## TASK DESCRIPTION
Only the lines from the one containing "part 2, from" through the one containing "structure('wall_right', rwm, 'wall_right')" are wanted. Give them again exactly, both ends included.

○ ○ ○ ○ ○ ○ ○

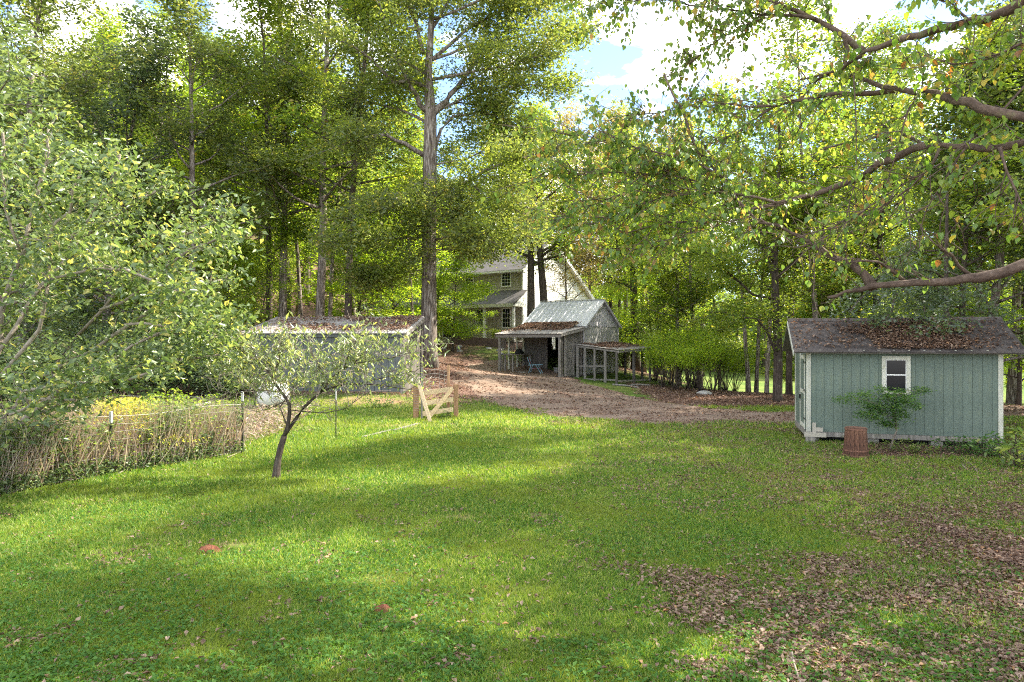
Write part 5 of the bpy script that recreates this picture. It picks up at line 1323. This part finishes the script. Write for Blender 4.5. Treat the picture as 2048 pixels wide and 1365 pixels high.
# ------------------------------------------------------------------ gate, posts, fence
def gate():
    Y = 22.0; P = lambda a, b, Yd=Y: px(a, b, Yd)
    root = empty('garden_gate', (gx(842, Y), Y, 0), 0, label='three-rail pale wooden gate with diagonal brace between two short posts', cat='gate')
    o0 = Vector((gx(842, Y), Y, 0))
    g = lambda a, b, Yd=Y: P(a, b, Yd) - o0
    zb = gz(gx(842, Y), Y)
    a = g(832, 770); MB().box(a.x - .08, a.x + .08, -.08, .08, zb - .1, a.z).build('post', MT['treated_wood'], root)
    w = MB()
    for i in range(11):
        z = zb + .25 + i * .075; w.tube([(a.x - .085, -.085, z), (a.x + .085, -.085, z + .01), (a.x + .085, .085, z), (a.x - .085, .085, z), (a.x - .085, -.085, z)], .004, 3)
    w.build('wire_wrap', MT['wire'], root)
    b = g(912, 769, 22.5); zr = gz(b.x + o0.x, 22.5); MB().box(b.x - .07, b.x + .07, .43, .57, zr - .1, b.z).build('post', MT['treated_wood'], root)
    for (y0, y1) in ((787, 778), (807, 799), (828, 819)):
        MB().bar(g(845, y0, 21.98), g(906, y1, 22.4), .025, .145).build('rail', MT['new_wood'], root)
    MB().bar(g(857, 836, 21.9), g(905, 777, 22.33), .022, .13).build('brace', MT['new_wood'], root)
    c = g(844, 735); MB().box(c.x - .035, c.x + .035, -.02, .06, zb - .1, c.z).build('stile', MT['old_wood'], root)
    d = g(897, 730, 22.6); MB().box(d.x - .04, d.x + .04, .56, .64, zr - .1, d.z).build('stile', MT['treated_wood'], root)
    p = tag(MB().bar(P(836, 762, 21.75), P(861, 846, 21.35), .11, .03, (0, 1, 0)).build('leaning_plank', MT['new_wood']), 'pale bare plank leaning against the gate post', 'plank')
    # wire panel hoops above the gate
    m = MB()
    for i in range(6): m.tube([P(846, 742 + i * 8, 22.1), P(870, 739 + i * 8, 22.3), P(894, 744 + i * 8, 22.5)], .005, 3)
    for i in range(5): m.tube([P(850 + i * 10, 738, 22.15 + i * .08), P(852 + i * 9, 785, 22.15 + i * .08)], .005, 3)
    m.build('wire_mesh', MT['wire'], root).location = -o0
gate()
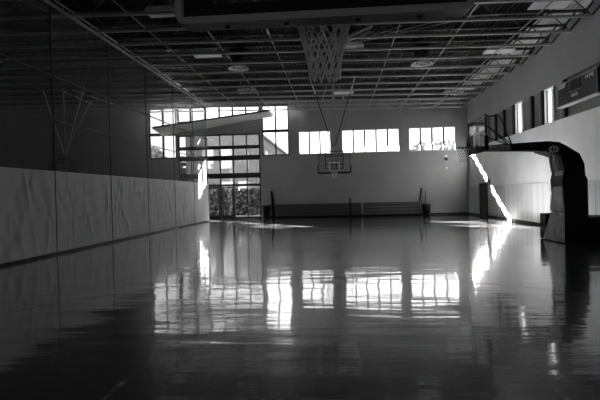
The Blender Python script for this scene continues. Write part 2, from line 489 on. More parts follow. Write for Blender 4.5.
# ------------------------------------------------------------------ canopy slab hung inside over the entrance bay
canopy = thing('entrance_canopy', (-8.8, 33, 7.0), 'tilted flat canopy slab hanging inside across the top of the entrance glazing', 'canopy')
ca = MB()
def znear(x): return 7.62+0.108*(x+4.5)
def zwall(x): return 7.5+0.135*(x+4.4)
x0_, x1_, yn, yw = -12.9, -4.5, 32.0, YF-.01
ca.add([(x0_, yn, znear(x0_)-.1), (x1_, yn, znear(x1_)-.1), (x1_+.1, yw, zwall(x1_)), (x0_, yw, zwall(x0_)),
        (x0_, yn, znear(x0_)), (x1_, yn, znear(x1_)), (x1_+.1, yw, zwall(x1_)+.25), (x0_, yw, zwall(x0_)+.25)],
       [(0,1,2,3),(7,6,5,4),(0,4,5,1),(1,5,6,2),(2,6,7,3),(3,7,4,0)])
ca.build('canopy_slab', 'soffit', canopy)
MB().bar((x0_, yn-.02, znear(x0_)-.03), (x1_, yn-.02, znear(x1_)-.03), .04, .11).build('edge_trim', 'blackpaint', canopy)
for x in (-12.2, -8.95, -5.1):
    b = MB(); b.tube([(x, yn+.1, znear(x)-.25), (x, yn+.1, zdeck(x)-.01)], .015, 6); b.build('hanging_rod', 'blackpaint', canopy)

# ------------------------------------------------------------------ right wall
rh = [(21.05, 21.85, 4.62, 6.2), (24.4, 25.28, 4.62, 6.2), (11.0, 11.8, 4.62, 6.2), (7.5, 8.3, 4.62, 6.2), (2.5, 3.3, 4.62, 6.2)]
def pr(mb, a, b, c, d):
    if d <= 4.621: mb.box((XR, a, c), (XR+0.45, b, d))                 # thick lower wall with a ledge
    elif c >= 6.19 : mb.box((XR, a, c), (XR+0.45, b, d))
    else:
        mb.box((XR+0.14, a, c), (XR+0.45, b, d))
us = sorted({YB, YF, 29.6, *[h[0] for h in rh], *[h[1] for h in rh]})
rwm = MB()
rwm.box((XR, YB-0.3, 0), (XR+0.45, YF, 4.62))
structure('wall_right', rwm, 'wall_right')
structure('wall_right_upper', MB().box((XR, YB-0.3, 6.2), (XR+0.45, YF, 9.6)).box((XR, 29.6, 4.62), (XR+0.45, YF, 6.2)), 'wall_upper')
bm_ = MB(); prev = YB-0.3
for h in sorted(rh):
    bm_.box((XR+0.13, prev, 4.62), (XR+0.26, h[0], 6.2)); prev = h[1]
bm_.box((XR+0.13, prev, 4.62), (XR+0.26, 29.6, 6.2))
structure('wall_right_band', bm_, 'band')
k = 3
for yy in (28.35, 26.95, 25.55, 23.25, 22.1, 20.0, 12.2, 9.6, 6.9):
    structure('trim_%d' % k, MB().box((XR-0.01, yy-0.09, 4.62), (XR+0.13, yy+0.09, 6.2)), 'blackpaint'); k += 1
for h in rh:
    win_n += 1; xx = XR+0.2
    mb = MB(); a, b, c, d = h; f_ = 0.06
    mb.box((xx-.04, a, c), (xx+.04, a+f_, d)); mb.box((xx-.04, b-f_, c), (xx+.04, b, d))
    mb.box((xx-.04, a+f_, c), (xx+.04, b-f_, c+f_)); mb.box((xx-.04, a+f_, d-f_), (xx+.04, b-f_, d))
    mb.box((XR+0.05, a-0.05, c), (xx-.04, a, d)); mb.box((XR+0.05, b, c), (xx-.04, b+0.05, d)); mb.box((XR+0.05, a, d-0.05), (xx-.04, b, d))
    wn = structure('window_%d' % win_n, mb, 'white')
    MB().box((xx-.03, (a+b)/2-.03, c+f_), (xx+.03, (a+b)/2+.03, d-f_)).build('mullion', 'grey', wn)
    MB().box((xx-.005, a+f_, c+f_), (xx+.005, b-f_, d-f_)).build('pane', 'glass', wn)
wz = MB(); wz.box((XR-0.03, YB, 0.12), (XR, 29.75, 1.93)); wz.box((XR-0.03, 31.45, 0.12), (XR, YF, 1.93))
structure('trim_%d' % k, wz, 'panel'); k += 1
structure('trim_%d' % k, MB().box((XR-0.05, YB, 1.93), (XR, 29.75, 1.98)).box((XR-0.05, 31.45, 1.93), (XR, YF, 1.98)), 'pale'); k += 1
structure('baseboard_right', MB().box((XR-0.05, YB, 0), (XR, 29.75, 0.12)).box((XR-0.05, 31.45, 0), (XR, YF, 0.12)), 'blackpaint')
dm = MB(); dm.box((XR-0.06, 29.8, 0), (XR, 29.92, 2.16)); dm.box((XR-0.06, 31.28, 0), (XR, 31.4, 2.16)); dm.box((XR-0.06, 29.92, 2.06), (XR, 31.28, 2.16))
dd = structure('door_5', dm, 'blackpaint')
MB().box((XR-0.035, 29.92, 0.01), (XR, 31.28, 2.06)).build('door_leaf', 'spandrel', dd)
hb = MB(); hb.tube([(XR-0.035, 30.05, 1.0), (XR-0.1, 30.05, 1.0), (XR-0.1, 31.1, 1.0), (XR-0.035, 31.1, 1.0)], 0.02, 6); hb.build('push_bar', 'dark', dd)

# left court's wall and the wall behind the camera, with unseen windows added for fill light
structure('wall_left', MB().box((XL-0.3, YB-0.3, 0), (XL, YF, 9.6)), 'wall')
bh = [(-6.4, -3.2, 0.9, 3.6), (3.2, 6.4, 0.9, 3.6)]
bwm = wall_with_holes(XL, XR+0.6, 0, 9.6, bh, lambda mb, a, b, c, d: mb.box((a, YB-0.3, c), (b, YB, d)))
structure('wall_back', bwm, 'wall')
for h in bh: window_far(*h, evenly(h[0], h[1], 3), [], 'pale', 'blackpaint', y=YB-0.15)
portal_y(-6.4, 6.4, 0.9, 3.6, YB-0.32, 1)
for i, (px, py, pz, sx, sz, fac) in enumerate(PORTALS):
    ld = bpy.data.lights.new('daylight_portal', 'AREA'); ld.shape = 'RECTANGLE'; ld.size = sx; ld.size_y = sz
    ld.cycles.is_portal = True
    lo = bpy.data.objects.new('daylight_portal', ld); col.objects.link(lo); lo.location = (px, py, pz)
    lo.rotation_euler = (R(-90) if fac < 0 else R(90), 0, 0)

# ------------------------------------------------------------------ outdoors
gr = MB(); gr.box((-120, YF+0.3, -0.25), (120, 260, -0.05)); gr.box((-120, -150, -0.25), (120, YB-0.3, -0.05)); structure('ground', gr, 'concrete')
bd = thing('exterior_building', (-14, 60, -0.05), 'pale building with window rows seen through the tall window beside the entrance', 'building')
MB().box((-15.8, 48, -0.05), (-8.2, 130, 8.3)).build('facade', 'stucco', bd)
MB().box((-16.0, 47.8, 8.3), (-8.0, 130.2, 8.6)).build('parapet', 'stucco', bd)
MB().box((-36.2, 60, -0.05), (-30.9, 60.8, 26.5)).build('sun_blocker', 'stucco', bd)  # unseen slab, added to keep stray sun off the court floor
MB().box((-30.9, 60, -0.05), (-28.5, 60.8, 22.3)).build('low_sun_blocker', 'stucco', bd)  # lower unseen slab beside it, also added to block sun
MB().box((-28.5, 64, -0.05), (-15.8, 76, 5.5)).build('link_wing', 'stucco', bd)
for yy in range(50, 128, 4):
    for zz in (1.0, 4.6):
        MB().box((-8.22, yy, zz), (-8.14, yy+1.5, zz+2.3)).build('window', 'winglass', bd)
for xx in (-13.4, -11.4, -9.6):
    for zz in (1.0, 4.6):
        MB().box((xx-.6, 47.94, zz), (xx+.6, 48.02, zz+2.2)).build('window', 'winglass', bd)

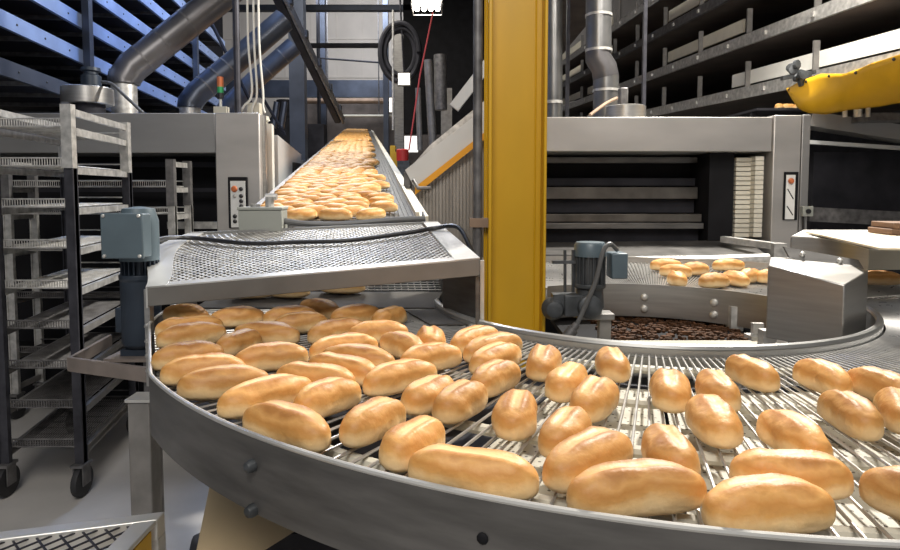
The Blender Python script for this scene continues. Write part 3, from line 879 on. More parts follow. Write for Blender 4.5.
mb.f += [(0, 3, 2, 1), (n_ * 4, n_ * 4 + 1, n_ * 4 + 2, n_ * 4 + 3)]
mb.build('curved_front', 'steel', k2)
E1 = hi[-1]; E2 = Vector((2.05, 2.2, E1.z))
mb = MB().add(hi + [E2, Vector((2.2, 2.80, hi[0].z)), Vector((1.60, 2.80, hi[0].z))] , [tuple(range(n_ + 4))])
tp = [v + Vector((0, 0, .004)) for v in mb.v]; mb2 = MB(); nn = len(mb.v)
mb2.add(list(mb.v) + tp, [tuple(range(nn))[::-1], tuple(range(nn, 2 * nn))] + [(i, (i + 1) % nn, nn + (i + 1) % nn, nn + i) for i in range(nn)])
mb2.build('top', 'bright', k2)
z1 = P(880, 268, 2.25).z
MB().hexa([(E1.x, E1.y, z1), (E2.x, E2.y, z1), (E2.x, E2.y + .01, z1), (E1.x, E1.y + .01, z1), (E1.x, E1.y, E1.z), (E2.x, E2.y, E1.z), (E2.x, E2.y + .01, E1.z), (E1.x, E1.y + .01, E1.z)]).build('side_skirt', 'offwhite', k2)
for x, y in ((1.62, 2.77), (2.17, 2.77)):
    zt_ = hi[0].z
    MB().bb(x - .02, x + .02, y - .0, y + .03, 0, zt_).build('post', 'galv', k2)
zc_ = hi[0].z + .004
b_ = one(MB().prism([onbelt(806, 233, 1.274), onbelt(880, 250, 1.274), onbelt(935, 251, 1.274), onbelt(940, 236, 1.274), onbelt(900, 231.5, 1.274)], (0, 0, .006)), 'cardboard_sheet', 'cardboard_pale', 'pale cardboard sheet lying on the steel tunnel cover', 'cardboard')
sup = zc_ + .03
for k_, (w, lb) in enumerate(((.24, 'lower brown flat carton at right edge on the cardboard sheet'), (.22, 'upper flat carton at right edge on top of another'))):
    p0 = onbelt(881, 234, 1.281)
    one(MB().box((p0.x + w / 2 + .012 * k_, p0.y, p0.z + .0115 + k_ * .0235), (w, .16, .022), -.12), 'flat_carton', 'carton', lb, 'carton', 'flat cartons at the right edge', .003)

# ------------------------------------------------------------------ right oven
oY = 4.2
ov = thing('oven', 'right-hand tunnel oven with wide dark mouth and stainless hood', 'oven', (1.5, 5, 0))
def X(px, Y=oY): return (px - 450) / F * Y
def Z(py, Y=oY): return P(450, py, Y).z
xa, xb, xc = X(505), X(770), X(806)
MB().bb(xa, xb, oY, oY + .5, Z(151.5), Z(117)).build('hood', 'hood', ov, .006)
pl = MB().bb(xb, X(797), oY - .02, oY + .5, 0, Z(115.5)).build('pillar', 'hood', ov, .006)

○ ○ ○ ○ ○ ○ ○

## THE RESPONSE
The Blender Python script for this scene continues. Write part 2, from line 489 on. More parts follow. Write for Blender 4.5.
# ------------------------------------------------------------------ canopy slab hung inside over the entrance bay
canopy = thing('entrance_canopy', (-8.8, 33, 7.0), 'tilted flat canopy slab hanging inside across the top of the entrance glazing', 'canopy')
ca = MB()
def znear(x): return 7.62+0.108*(x+4.5)
def zwall(x): return 7.5+0.135*(x+4.4)
x0_, x1_, yn, yw = -12.9, -4.5, 32.0, YF-.01
ca.add([(x0_, yn, znear(x0_)-.1), (x1_, yn, znear(x1_)-.1), (x1_+.1, yw, zwall(x1_)), (x0_, yw, zwall(x0_)),
        (x0_, yn, znear(x0_)), (x1_, yn, znear(x1_)), (x1_+.1, yw, zwall(x1_)+.25), (x0_, yw, zwall(x0_)+.25)],
       [(0,1,2,3),(7,6,5,4),(0,4,5,1),(1,5,6,2),(2,6,7,3),(3,7,4,0)])
ca.build('canopy_slab', 'soffit', canopy)
MB().bar((x0_, yn-.02, znear(x0_)-.03), (x1_, yn-.02, znear(x1_)-.03), .04, .11).build('edge_trim', 'blackpaint', canopy)
for x in (-12.2, -8.95, -5.1):
    b = MB(); b.tube([(x, yn+.1, znear(x)-.25), (x, yn+.1, zdeck(x)-.01)], .015, 6); b.build('hanging_rod', 'blackpaint', canopy)

# ------------------------------------------------------------------ right wall
rh = [(21.05, 21.85, 4.62, 6.2), (24.4, 25.28, 4.62, 6.2), (11.0, 11.8, 4.62, 6.2), (7.5, 8.3, 4.62, 6.2), (2.5, 3.3, 4.62, 6.2)]
def pr(mb, a, b, c, d):
    if d <= 4.621: mb.box((XR, a, c), (XR+0.45, b, d))                 # thick lower wall with a ledge
    elif c >= 6.19 : mb.box((XR, a, c), (XR+0.45, b, d))
    else:
        mb.box((XR+0.14, a, c), (XR+0.45, b, d))
us = sorted({YB, YF, 29.6, *[h[0] for h in rh], *[h[1] for h in rh]})
rwm = MB()
rwm.box((XR, YB-0.3, 0), (XR+0.45, YF, 4.62))
structure('wall_right', rwm, 'wall_right')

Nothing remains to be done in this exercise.